その他にもたくさんの口コミがありましたが、集計してみると、
感動的!! 7%
美味しい 66%
普通 27%
良くない 0%
というニュアンスが伝わってくる結果でした。
稀に見る満足度の高いワインだと感じました。
感動レベルの評価こそ少ないもののネガティブなコメントもほぼゼロ、大半の方がボリューム感と上品さを両立した味わいに満足している事がわかりました。
熟成酒に対するコメントが無い事が残念でしたが、円熟した甘美な味わいになる事も期待できると感じました。
客観的で個人的な解釈ではありますが、価格と味わいを考慮すると、数あるソアーヴェ(ソアーヴェは名乗ってませんが)の中でも最も満足度の高い銘柄と感じる結果となりました。
まとめ
それでは最後に情報整理です。
アンセルミ カピテル クローチェは
【価格】
3700前後
【味】
スッキリ軽快な味わいを生む平均的なガルガーネガとは違った、凝縮感あるリッチな味わい。

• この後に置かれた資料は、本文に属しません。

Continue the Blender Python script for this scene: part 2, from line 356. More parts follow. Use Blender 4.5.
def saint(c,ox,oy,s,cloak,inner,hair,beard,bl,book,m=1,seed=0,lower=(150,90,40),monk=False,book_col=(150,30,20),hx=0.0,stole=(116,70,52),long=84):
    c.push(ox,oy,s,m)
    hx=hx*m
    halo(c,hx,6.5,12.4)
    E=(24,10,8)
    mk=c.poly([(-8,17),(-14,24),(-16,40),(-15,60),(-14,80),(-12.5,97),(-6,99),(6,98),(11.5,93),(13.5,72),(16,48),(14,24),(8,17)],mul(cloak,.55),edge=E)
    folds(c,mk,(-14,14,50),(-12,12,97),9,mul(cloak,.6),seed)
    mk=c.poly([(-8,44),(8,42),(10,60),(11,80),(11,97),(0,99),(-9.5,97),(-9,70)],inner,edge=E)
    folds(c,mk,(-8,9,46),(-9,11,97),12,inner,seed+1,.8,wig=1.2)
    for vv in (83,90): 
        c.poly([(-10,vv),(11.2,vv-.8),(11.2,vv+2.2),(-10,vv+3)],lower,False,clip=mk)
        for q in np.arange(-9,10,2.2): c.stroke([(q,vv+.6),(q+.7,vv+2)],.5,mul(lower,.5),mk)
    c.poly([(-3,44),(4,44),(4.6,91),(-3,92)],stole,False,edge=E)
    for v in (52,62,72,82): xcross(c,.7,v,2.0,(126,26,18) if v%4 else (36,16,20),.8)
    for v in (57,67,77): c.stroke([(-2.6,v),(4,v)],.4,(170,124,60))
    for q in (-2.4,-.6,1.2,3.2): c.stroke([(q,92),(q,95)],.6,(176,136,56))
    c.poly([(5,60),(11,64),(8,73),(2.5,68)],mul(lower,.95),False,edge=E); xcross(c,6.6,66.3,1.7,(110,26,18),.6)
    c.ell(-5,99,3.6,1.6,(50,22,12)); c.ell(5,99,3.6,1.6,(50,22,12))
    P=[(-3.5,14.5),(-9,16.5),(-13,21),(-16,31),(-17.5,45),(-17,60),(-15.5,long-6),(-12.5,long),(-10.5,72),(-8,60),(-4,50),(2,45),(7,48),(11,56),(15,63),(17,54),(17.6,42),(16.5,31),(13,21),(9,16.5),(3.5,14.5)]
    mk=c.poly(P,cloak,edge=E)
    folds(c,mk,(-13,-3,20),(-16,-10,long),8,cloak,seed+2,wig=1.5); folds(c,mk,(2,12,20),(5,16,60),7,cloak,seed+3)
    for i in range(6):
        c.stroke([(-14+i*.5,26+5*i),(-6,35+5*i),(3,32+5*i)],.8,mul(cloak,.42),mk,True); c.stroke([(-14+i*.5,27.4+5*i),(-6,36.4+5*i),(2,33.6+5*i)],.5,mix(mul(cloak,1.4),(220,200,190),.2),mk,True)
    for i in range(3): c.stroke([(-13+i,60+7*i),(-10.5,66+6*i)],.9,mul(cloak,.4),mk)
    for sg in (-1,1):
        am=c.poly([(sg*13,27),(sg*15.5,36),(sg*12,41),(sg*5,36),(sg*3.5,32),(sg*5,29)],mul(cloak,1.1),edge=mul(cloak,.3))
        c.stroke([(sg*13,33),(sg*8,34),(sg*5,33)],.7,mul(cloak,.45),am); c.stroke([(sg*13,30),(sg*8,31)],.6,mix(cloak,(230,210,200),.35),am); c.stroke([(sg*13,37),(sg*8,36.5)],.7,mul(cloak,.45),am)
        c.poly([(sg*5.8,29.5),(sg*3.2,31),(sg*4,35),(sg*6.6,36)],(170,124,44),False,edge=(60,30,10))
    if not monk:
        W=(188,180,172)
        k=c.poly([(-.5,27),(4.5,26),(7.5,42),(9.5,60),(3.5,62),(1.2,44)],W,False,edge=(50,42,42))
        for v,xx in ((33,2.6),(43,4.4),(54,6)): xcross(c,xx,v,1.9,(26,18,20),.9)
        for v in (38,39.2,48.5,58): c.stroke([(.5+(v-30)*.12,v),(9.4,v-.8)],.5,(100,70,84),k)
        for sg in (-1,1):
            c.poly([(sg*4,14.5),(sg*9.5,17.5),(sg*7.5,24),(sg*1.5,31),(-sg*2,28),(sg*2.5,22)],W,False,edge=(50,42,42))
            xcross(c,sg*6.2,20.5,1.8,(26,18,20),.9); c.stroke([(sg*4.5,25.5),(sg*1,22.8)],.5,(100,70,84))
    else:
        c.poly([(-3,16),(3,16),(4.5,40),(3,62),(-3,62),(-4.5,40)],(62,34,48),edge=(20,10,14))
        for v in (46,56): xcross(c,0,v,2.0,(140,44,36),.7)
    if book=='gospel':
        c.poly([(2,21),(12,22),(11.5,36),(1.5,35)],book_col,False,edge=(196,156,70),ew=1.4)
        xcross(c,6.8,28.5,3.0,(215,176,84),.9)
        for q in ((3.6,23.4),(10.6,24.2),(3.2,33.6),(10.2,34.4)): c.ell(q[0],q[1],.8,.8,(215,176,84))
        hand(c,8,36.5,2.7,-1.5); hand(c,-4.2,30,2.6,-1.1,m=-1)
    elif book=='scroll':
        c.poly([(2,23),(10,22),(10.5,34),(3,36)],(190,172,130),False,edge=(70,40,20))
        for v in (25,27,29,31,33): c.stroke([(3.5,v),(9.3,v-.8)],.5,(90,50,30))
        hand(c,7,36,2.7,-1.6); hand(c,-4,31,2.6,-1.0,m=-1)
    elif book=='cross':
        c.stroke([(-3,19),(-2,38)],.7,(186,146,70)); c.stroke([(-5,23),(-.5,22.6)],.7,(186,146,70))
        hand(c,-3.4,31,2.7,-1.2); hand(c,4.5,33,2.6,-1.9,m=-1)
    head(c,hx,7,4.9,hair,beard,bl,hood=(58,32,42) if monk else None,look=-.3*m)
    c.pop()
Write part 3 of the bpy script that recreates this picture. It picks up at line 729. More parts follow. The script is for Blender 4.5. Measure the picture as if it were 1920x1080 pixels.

そして、リッチではあるが綺麗な酸や凛としたミネラル感は味わいをスマートにまとめており、飲み応えがありつつクドさのない上品さは非常にバランス感覚に優れている。
【飲み頃】
ブドウ収穫年から2~10年
※一般的傾向や口コミから推測
【口コミ】
数あるソアーヴェ(ソアーヴェは名乗っていないが)の中でも最も満足度の高い銘柄だと感じた。
感動レベルの評価こそ少ないもののネガティブなコメントもほぼゼロ、大半の方がボリューム感と上品さを両立した味わいに満足している。
以上です。
私自身が執筆を終えて興味深々になったので、早速注文してしまいました。(笑)
あなたはどのように感じましたでしょうか。
なお、もう少し手軽なサン ヴィンチェンツォも味わいの傾向は似ており、多くの方の高評を集めておりかなりおすすめです。
最後まで読んでいただき、ありがとうございました。